## MATERIAL:
Start
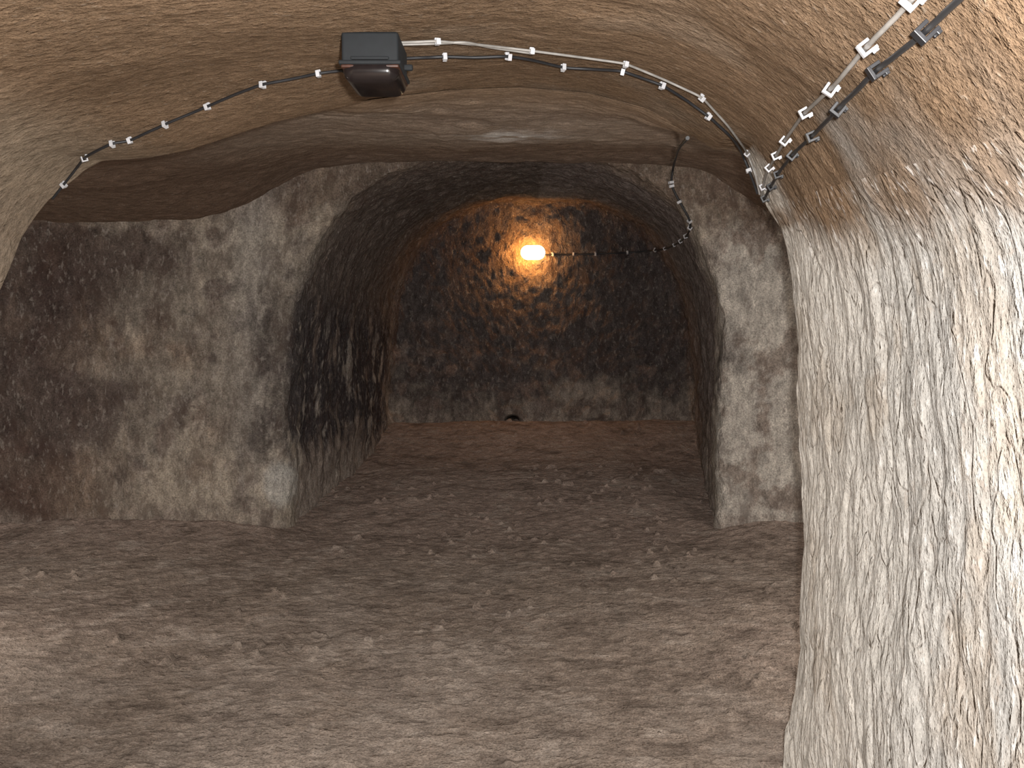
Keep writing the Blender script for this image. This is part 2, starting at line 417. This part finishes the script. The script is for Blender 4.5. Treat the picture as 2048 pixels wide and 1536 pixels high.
def clips(name, items, mat, size=.022, parent=None, w=.008, th=.0032):
    """saddle clips: two legs, bridge, side boss with nail"""
    bm = bmesh.new()
    for j, (tr, (u, v)) in enumerate(items):
        pts, L, Nn = tr
        i = int(np.argmin((pts[:, 0]-u)**2+(pts[:, 1]-v)**2)); a = max(0, i-2); b = min(len(L)-1, i+2)
        t = Vector(L[b]-L[a]).normalized(); n = Vector(Nn[i]); n = (n-t*n.dot(t)).normalized(); s = t.cross(n)
        rr = Matrix.Rotation(.25*math.sin(j*2.7), 3, t)
        s = rr @ s; n = rr @ n
        o = Vector(L[i])
        M = Matrix(((t.x, s.x, n.x, o.x), (t.y, s.y, n.y, o.y), (t.z, s.z, n.z, o.z), (0, 0, 0, 1)))
        S = size
        add_box(bm, M, 0, 0, .42*S, w, S, th)
        add_box(bm, M, 0, .5*S-th/2, -.1*S, w, th, 1.05*S)
        add_box(bm, M, 0, -.5*S+th/2, -.0*S, w, th, .8*S)
        add_box(bm, M, 0, .56*S, -.42*S, w*1.05, .24*S, .28*S)
        r = bmesh.ops.create_cone(bm, cap_ends=True, segments=10, radius1=.002, radius2=.002, depth=.003)
        bmesh.ops.transform(bm, matrix=M @ Matrix.Translation((0, .58*S, -.24*S)), verts=r['verts'])
    me = bpy.data.meshes.new(name); bm.to_mesh(me); bm.free(); me.materials.append(mat)
    ob = bpy.data.objects.new(name, me); scene.collection.objects.link(ob)
    bv = ob.modifiers.new('bevel', 'BEVEL'); bv.width = .0008; bv.segments = 2; bv.limit_method = 'ANGLE'
    if parent: ob.parent = parent
    return ob

Wa = [(797, 75), (872, 72), (960, 80), (1063, 92), (1160, 105), (1253, 118), (1330, 150), (1408, 186), (1460, 243), (1500, 300), (1518, 345), (1526, 385)]
Wb = [(797, 79), (870, 77), (930, 74), (985, 86), (1063, 97)]
Ba = [(100, 392), (122, 364), (168, 306), (222, 279), (255, 275), (330, 240), (413, 205), (470, 180), (523, 160), (580, 150), (635, 138), (684, 132)]
Bb = [(797, 108), (890, 104), (950, 106), (1015, 103), (1060, 110), (1130, 127), (1190, 130), (1245, 133), (1330, 163), (1380, 195), (1425, 228), (1470, 270), (1498, 320), (1522, 385)]
Wr = [(1530, 392), (1540, 340), (1580, 272), (1620, 215), (1675, 165), (1745, 83), (1800, 25), (1860, -40)]
Br = [(1533, 400), (1560, 350), (1590, 306), (1635, 265), (1688, 208), (1765, 130), (1868, 47), (1960, -40)]
Fr = [(1378, 268), (1358, 290), (1347, 330), (1340, 370), (1360, 400), (1384, 440), (1384, 462), (1365, 482), (1335, 496), (1300, 500), (1260, 506), (1190, 508), (1145, 509), (1090, 509)]
o1, tw = cable('cable_white', [Wa, Wb], .0028, M_wht, .010)
o2, tb = cable('cable_black', [Ba, Bb], .0034, M_blk, .010)
o3, twr = cable('cable_white.001', [Wr], .0032, M_wht, .011)
o4, tbr = cable('cable_black.001', [Br], .0034, M_blk, .011)
o5, tf = cable('cable_black.002', [Fr], .0060, M_blk, .012)
clips('cable_clips_white', [(tw[0], p) for p in [(872, 72), (1063, 92), (1253, 118), (1408, 186), (1503, 303)]], M_cw, .013, o1, w=.009)
clips('cable_clips_white.003', [(tb[0], p) for p in [(124, 362), (168, 306), (224, 278), (255, 275), (330, 240), (413, 205), (523, 160), (635, 138)]]
   + [(tb[1], p) for p in [(806, 108), (890, 104), (1015, 103), (1130, 127), (1245, 133), (1330, 163), (1425, 228), (1505, 335)]], M_cw, .016, o2, w=.009)
clips('cable_clips_white.001', [(twr[0], p) for p in [(1533, 370), (1545, 332), (1560, 305), (1580, 272), (1620, 215), (1675, 165), (1745, 83), (1845, -10)]], M_cw, .0165, o3, w=.010, th=.0038)
clips('cable_clips_black', [(tbr[0], p) for p in [(1536, 392), (1548, 368), (1563, 345), (1590, 306), (1635, 265), (1688, 208), (1765, 130), (1868, 47)]], M_cb, .0175, o4, w=.015, th=.0045)
clips('cable_clips_white.002', [(tf[0], p) for p in [(1340, 362), (1340, 375), (1360, 400), (1384, 440), (1384, 455), (1376, 470), (1365, 482), (1350, 490), (1335, 496), (1308, 499), (1255, 506), (1190, 508), (1145, 509), (1103, 509)]], M_cw, .024, o5, w=.014, th=.005)

# ------------------------------------------------------------------ ceiling bulkhead lamp (unlit, black)
def rbox(bm, sx, sy, sz, r, seg=4):
    q = bmesh.ops.create_cube(bm, size=1.0); vsx = q['verts']
    bmesh.ops.transform(bm, matrix=Matrix.Diagonal((sx, sy, sz, 1)), verts=vsx)
    ed = list({e for v in vsx for e in v.link_edges})
    return bmesh.ops.bevel(bm, geom=ed, offset=r, segments=seg, affect='EDGES', profile=.5)
def part(name, fn, mat, parent):
    bm = bmesh.new(); fn(bm)
    me = bpy.data.meshes.new(name); bm.to_mesh(me); bm.free(); me.materials.append(mat)
    for p in me.polygons: p.use_smooth = True
    ob = bpy.data.objects.new(name, me); scene.collection.objects.link(ob); ob.parent = parent
    m = ob.modifiers.new('en', 'EDGE_SPLIT'); m.split_angle = math.radians(40)
    return ob
M_body = plain('lamp_body_black', (.008, .010, .012), .8)
M_glass = plain('lamp_cover_dark_glass', (.012, .009, .009), .15)
M_rim = plain('lamp_rim_reddish', (.05, .018, .010), .5, var=.6)  # dark reddish tone, strongly mottled
l, n = hit(739, 62)
lamp = bpy.data.objects.new('bulkhead_lamp', None); scene.collection.objects.link(lamp)
lamp.location = (l.x, l.y+.085, l.z+.012-.024)
lamp.rotation_euler = (math.radians(4), 0, 0)
def bx(sx, sy, sz, r, z, y=0, xo=0):
    def f(bm):
        rbox(bm, sx, sy, sz, r); bmesh.ops.translate(bm, verts=bm.verts, vec=(xo, y, z))
    return f
part('base_box', bx(.112, .165, .060, .006, -.012), M_body, lamp)
part('flange', bx(.122, .178, .008, .003, -.042), M_body, lamp)
part('rim', bx(.114, .170, .007, .003, -.0485), M_rim, lamp)
def dome(bm):
    rbox(bm, .112, .170, .055, .024, 6); bmesh.ops.translate(bm, verts=bm.verts, vec=(0, 0, -.050))
part('cover', dome, M_glass, lamp)
part('cable_gland_right', bx(.02, .012, .012, .003, -.025, .03, .063), M_body, lamp)
part('cable_gland_left', bx(.02, .012, .012, .003, -.030, .03, -.063), M_body, lamp)
part('hinge_bar', bx(.075, .006, .006, .002, -.034, -.085), M_body, lamp)

# ------------------------------------------------------------------ lit oval lamp on the back wall
l, n = hit(1065, 510)
wl = bpy.data.objects.new('oval_wall_lamp', None); scene.collection.objects.link(wl)
wl.location = (l.x, l.y+.01, l.z)
M_em = plain('lamp_glass_lit', (1, .85, .6), .3, emit=(1.0, .86, .55), es=14)
def capsule(rx, rz, dy, rnd):
    def f(bm):
        prof = [(0.0, .8), (.12, .98), (.35, 1.0), (.7, .93), (.9, .78), (1.0, .5)] if rnd else [(0, 1), (1, 1)]
        seg = 40; loops = []
        for d, s in prof:
            vs_ = []
            for i in range(seg):
                a = 2*math.pi*(i+.5)/seg
                cx = (rx-rz)*(1 if math.cos(a) > 0 else -1)
                vs_.append(bm.verts.new(((cx+rz*math.cos(a))*s, -d*dy, rz*math.sin(a)*s)))
            loops.append(vs_)
        for A, Bq in zip(loops, loops[1:]):
            for i in range(seg):
                bm.faces.new((A[i], A[(i+1) % seg], Bq[(i+1) % seg], Bq[i]))
        bm.faces.new(loops[-1]); bm.faces.new(loops[0])
        bmesh.ops.recalc_face_normals(bm, faces=bm.faces)
    return f
o = part('mounting_neck', capsule(.034, .022, .15, False), M_body, wl)
o = part('glass', capsule(.096, .057, .055, True), M_em, wl); o.location = (0, -.14, 0)
def lamp_light(name, loc, power, color, r):
    L = bpy.data.lights.new(name, 'POINT'); L.energy = power; L.color = color; L.shadow_soft_size = r
    ob = bpy.data.objects.new(name, L); ob.location = loc; scene.collection.objects.link(ob); return ob
lamp_light('wall_lamp_light', (l.x-.055, l.y-.105, l.z), 6, (1.0, .36, .035), .012)
lamp_light('wall_lamp_light.001', (l.x+.055, l.y-.105, l.z), 3, (1.0, .36, .035), .012)

# camera flash and two unseen fill lights added to brighten the chamber
lamp_light('camera_flash', (.05, 0.02, CAMZ+.05), 350, (1.0, .975, .95), .02)
lamp_light('chamber_fill_left', (-2.5, 3.2, CAMZ-.45), 40, (1, .93, .87), .25)
lamp_light('chamber_fill_right', (1.75, 3.3, CAMZ-.45), 45, (1, .93, .87), .25)
w = bpy.data.worlds.new('World'); scene.world = w; w.use_nodes = True
w.node_tree.nodes['Background'].inputs[0].default_value = (.5, .5, .55, 1)
w.node_tree.nodes['Background'].inputs[1].default_value = .02

cam = bpy.data.cameras.new('Camera'); co = bpy.data.objects.new('Camera', cam); scene.collection.objects.link(co)
co.location = (0, 0, CAMZ); co.rotation_euler = (math.radians(90), 0, 0)
cam.sensor_width = 36; cam.lens = F/2048*36; cam.clip_start = .02
scene.camera = co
End
## TASK DIRECTIONS:
Identify and copy lines that hold the string "part".

## FULL ANSWER:
Keep writing the Blender script for this image. This is part 2, starting at line 417. This part finishes the script. The script is for Blender 4.5. Treat the picture as 2048 pixels wide and 1536 pixels high.
def part(name, fn, mat, parent):
part('base_box', bx(.112, .165, .060, .006, -.012), M_body, lamp)
part('flange', bx(.122, .178, .008, .003, -.042), M_body, lamp)
part('rim', bx(.114, .170, .007, .003, -.0485), M_rim, lamp)
part('cover', dome, M_glass, lamp)
part('cable_gland_right', bx(.02, .012, .012, .003, -.025, .03, .063), M_body, lamp)
part('cable_gland_left', bx(.02, .012, .012, .003, -.030, .03, -.063), M_body, lamp)
part('hinge_bar', bx(.075, .006, .006, .002, -.034, -.085), M_body, lamp)
o = part('mounting_neck', capsule(.034, .022, .15, False), M_body, wl)
o = part('glass', capsule(.096, .057, .055, True), M_em, wl); o.location = (0, -.14, 0)